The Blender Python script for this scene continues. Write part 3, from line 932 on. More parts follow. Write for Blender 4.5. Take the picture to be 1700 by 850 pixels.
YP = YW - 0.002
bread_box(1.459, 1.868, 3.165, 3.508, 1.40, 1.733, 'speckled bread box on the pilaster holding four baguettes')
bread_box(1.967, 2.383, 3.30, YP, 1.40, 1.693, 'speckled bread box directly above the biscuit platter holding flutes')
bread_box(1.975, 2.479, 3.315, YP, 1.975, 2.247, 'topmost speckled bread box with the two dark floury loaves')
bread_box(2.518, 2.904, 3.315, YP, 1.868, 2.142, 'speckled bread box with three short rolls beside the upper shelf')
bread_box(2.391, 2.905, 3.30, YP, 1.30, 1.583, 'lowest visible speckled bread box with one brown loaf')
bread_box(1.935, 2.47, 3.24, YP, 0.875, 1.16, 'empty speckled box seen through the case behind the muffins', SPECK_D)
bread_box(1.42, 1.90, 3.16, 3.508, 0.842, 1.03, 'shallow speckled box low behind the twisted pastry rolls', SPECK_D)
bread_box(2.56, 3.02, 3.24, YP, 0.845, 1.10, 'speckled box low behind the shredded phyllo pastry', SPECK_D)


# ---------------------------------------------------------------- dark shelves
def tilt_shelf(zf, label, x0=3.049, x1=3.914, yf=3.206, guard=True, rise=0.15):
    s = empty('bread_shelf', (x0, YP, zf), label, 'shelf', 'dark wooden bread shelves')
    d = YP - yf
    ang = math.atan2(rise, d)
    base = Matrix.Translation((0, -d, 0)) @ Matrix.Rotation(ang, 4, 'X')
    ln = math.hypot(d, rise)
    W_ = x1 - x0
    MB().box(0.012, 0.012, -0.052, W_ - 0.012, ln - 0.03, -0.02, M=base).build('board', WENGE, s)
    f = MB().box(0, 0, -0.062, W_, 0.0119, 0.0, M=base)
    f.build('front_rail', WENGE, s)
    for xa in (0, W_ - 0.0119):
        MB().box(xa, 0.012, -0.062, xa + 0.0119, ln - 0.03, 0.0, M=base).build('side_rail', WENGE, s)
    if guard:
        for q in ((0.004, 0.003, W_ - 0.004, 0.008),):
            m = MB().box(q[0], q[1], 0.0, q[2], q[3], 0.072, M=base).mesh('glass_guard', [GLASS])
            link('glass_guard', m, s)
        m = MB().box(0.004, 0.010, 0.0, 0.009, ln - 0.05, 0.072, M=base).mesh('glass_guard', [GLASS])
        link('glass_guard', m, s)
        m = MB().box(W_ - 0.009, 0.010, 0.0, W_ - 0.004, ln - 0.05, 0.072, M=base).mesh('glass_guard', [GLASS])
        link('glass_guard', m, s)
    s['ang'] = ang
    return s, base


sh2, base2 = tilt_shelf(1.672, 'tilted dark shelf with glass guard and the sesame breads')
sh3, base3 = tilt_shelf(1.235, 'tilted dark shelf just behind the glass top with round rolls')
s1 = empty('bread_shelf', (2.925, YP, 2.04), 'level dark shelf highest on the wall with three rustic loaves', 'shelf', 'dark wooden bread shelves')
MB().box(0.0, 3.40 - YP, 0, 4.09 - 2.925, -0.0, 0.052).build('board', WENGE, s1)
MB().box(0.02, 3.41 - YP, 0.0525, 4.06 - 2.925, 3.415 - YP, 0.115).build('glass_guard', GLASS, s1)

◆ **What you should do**
Word for word, write out the data.

◆ **Solution to this task**
The Blender Python script for this scene continues. Write part 3, from line 932 on. More parts follow. Write for Blender 4.5. Take the picture to be 1700 by 850 pixels.
YP = YW - 0.002
bread_box(1.459, 1.868, 3.165, 3.508, 1.40, 1.733, 'speckled bread box on the pilaster holding four baguettes')
bread_box(1.967, 2.383, 3.30, YP, 1.40, 1.693, 'speckled bread box directly above the biscuit platter holding flutes')
bread_box(1.975, 2.479, 3.315, YP, 1.975, 2.247, 'topmost speckled bread box with the two dark floury loaves')
bread_box(2.518, 2.904, 3.315, YP, 1.868, 2.142, 'speckled bread box with three short rolls beside the upper shelf')
bread_box(2.391, 2.905, 3.30, YP, 1.30, 1.583, 'lowest visible speckled bread box with one brown loaf')
bread_box(1.935, 2.47, 3.24, YP, 0.875, 1.16, 'empty speckled box seen through the case behind the muffins', SPECK_D)
bread_box(1.42, 1.90, 3.16, 3.508, 0.842, 1.03, 'shallow speckled box low behind the twisted pastry rolls', SPECK_D)
bread_box(2.56, 3.02, 3.24, YP, 0.845, 1.10, 'speckled box low behind the shredded phyllo pastry', SPECK_D)


# ---------------------------------------------------------------- dark shelves
def tilt_shelf(zf, label, x0=3.049, x1=3.914, yf=3.206, guard=True, rise=0.15):
    s = empty('bread_shelf', (x0, YP, zf), label, 'shelf', 'dark wooden bread shelves')
    d = YP - yf
    ang = math.atan2(rise, d)
    base = Matrix.Translation((0, -d, 0)) @ Matrix.Rotation(ang, 4, 'X')
    ln = math.hypot(d, rise)
    W_ = x1 - x0
    MB().box(0.012, 0.012, -0.052, W_ - 0.012, ln - 0.03, -0.02, M=base).build('board', WENGE, s)
    f = MB().box(0, 0, -0.062, W_, 0.0119, 0.0, M=base)
    f.build('front_rail', WENGE, s)
    for xa in (0, W_ - 0.0119):
        MB().box(xa, 0.012, -0.062, xa + 0.0119, ln - 0.03, 0.0, M=base).build('side_rail', WENGE, s)
    if guard:
        for q in ((0.004, 0.003, W_ - 0.004, 0.008),):
            m = MB().box(q[0], q[1], 0.0, q[2], q[3], 0.072, M=base).mesh('glass_guard', [GLASS])
            link('glass_guard', m, s)
        m = MB().box(0.004, 0.010, 0.0, 0.009, ln - 0.05, 0.072, M=base).mesh('glass_guard', [GLASS])
        link('glass_guard', m, s)
        m = MB().box(W_ - 0.009, 0.010, 0.0, W_ - 0.004, ln - 0.05, 0.072, M=base).mesh('glass_guard', [GLASS])
        link('glass_guard', m, s)
    s['ang'] = ang
    return s, base


sh2, base2 = tilt_shelf(1.672, 'tilted dark shelf with glass guard and the sesame breads')
sh3, base3 = tilt_shelf(1.235, 'tilted dark shelf just behind the glass top with round rolls')
s1 = empty('bread_shelf', (2.925, YP, 2.04), 'level dark shelf highest on the wall with three rustic loaves', 'shelf', 'dark wooden bread shelves')
MB().box(0.0, 3.40 - YP, 0, 4.09 - 2.925, -0.0, 0.052).build('board', WENGE, s1)
MB().box(0.02, 3.41 - YP, 0.0525, 4.06 - 2.925, 3.415 - YP, 0.115).build('glass_guard', GLASS, s1)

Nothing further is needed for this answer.